• Dataset excerpt:
▽

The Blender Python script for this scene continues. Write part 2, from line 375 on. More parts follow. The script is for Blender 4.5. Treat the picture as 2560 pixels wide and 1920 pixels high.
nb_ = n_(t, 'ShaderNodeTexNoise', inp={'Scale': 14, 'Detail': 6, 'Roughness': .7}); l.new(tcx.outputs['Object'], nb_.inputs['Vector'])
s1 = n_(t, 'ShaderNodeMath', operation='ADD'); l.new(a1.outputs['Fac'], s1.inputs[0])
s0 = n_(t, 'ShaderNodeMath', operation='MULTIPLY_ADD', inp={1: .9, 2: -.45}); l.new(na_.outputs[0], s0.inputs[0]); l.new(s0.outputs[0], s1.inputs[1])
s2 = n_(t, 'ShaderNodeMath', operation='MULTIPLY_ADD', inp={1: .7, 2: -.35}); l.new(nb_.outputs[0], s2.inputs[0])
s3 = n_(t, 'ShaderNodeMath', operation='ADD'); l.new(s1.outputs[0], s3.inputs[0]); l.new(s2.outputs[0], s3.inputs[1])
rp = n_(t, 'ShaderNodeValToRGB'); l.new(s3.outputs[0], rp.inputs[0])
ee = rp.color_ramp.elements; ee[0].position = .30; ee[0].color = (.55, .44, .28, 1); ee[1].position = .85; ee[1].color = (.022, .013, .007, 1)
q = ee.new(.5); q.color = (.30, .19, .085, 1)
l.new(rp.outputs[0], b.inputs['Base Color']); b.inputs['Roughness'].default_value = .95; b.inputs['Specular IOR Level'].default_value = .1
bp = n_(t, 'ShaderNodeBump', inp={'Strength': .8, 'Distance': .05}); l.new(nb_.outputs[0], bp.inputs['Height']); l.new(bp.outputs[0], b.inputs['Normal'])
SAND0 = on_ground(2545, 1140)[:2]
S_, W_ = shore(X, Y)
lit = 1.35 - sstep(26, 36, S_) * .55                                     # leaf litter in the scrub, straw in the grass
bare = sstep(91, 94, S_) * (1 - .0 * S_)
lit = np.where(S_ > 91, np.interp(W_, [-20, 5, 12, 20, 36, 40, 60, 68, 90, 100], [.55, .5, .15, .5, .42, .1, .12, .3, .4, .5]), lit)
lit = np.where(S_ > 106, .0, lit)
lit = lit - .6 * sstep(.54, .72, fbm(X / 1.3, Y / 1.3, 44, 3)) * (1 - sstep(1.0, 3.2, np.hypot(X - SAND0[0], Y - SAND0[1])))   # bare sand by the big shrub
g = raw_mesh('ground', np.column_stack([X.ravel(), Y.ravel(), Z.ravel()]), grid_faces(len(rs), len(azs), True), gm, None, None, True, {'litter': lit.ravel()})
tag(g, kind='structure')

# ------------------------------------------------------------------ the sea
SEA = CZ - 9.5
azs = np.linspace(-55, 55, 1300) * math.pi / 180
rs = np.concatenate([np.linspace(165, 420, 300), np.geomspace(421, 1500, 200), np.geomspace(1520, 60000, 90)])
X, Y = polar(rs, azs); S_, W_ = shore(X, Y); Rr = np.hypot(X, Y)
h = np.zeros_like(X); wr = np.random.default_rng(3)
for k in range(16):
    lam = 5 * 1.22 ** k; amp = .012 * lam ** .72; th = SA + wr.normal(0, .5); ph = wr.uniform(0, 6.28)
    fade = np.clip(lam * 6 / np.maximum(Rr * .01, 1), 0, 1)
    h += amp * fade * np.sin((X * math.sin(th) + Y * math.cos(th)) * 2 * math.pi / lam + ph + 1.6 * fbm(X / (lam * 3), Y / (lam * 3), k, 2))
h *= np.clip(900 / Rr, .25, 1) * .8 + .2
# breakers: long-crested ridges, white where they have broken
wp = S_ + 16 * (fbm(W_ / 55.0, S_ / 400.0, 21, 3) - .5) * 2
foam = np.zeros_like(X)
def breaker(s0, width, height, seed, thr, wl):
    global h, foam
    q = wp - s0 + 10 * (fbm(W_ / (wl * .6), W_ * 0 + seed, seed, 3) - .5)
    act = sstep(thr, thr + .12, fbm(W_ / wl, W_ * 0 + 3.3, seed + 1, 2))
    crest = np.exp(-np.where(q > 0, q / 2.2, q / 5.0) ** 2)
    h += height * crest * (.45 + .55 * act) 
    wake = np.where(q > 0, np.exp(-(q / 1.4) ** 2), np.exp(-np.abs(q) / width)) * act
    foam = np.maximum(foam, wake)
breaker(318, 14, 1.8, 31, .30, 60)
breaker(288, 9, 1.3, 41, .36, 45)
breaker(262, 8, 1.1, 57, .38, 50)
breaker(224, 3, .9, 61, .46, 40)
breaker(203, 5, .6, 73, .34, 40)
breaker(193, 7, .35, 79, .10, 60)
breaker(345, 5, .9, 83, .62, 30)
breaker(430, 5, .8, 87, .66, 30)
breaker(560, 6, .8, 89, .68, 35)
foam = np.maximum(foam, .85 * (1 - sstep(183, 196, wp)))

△

• What to work on:
Your task is to return the full listing exactly as it was given.

• The result:
The Blender Python script for this scene continues. Write part 2, from line 375 on. More parts follow. The script is for Blender 4.5. Treat the picture as 2560 pixels wide and 1920 pixels high.
nb_ = n_(t, 'ShaderNodeTexNoise', inp={'Scale': 14, 'Detail': 6, 'Roughness': .7}); l.new(tcx.outputs['Object'], nb_.inputs['Vector'])
s1 = n_(t, 'ShaderNodeMath', operation='ADD'); l.new(a1.outputs['Fac'], s1.inputs[0])
s0 = n_(t, 'ShaderNodeMath', operation='MULTIPLY_ADD', inp={1: .9, 2: -.45}); l.new(na_.outputs[0], s0.inputs[0]); l.new(s0.outputs[0], s1.inputs[1])
s2 = n_(t, 'ShaderNodeMath', operation='MULTIPLY_ADD', inp={1: .7, 2: -.35}); l.new(nb_.outputs[0], s2.inputs[0])
s3 = n_(t, 'ShaderNodeMath', operation='ADD'); l.new(s1.outputs[0], s3.inputs[0]); l.new(s2.outputs[0], s3.inputs[1])
rp = n_(t, 'ShaderNodeValToRGB'); l.new(s3.outputs[0], rp.inputs[0])
ee = rp.color_ramp.elements; ee[0].position = .30; ee[0].color = (.55, .44, .28, 1); ee[1].position = .85; ee[1].color = (.022, .013, .007, 1)
q = ee.new(.5); q.color = (.30, .19, .085, 1)
l.new(rp.outputs[0], b.inputs['Base Color']); b.inputs['Roughness'].default_value = .95; b.inputs['Specular IOR Level'].default_value = .1
bp = n_(t, 'ShaderNodeBump', inp={'Strength': .8, 'Distance': .05}); l.new(nb_.outputs[0], bp.inputs['Height']); l.new(bp.outputs[0], b.inputs['Normal'])
SAND0 = on_ground(2545, 1140)[:2]
S_, W_ = shore(X, Y)
lit = 1.35 - sstep(26, 36, S_) * .55                                     # leaf litter in the scrub, straw in the grass
bare = sstep(91, 94, S_) * (1 - .0 * S_)
lit = np.where(S_ > 91, np.interp(W_, [-20, 5, 12, 20, 36, 40, 60, 68, 90, 100], [.55, .5, .15, .5, .42, .1, .12, .3, .4, .5]), lit)
lit = np.where(S_ > 106, .0, lit)
lit = lit - .6 * sstep(.54, .72, fbm(X / 1.3, Y / 1.3, 44, 3)) * (1 - sstep(1.0, 3.2, np.hypot(X - SAND0[0], Y - SAND0[1])))   # bare sand by the big shrub
g = raw_mesh('ground', np.column_stack([X.ravel(), Y.ravel(), Z.ravel()]), grid_faces(len(rs), len(azs), True), gm, None, None, True, {'litter': lit.ravel()})
tag(g, kind='structure')

# ------------------------------------------------------------------ the sea
SEA = CZ - 9.5
azs = np.linspace(-55, 55, 1300) * math.pi / 180
rs = np.concatenate([np.linspace(165, 420, 300), np.geomspace(421, 1500, 200), np.geomspace(1520, 60000, 90)])
X, Y = polar(rs, azs); S_, W_ = shore(X, Y); Rr = np.hypot(X, Y)
h = np.zeros_like(X); wr = np.random.default_rng(3)
for k in range(16):
    lam = 5 * 1.22 ** k; amp = .012 * lam ** .72; th = SA + wr.normal(0, .5); ph = wr.uniform(0, 6.28)
    fade = np.clip(lam * 6 / np.maximum(Rr * .01, 1), 0, 1)
    h += amp * fade * np.sin((X * math.sin(th) + Y * math.cos(th)) * 2 * math.pi / lam + ph + 1.6 * fbm(X / (lam * 3), Y / (lam * 3), k, 2))
h *= np.clip(900 / Rr, .25, 1) * .8 + .2
# breakers: long-crested ridges, white where they have broken
wp = S_ + 16 * (fbm(W_ / 55.0, S_ / 400.0, 21, 3) - .5) * 2
foam = np.zeros_like(X)
def breaker(s0, width, height, seed, thr, wl):
    global h, foam
    q = wp - s0 + 10 * (fbm(W_ / (wl * .6), W_ * 0 + seed, seed, 3) - .5)
    act = sstep(thr, thr + .12, fbm(W_ / wl, W_ * 0 + 3.3, seed + 1, 2))
    crest = np.exp(-np.where(q > 0, q / 2.2, q / 5.0) ** 2)
    h += height * crest * (.45 + .55 * act) 
    wake = np.where(q > 0, np.exp(-(q / 1.4) ** 2), np.exp(-np.abs(q) / width)) * act
    foam = np.maximum(foam, wake)
breaker(318, 14, 1.8, 31, .30, 60)
breaker(288, 9, 1.3, 41, .36, 45)
breaker(262, 8, 1.1, 57, .38, 50)
breaker(224, 3, .9, 61, .46, 40)
breaker(203, 5, .6, 73, .34, 40)
breaker(193, 7, .35, 79, .10, 60)
breaker(345, 5, .9, 83, .62, 30)
breaker(430, 5, .8, 87, .66, 30)
breaker(560, 6, .8, 89, .68, 35)
foam = np.maximum(foam, .85 * (1 - sstep(183, 196, wp)))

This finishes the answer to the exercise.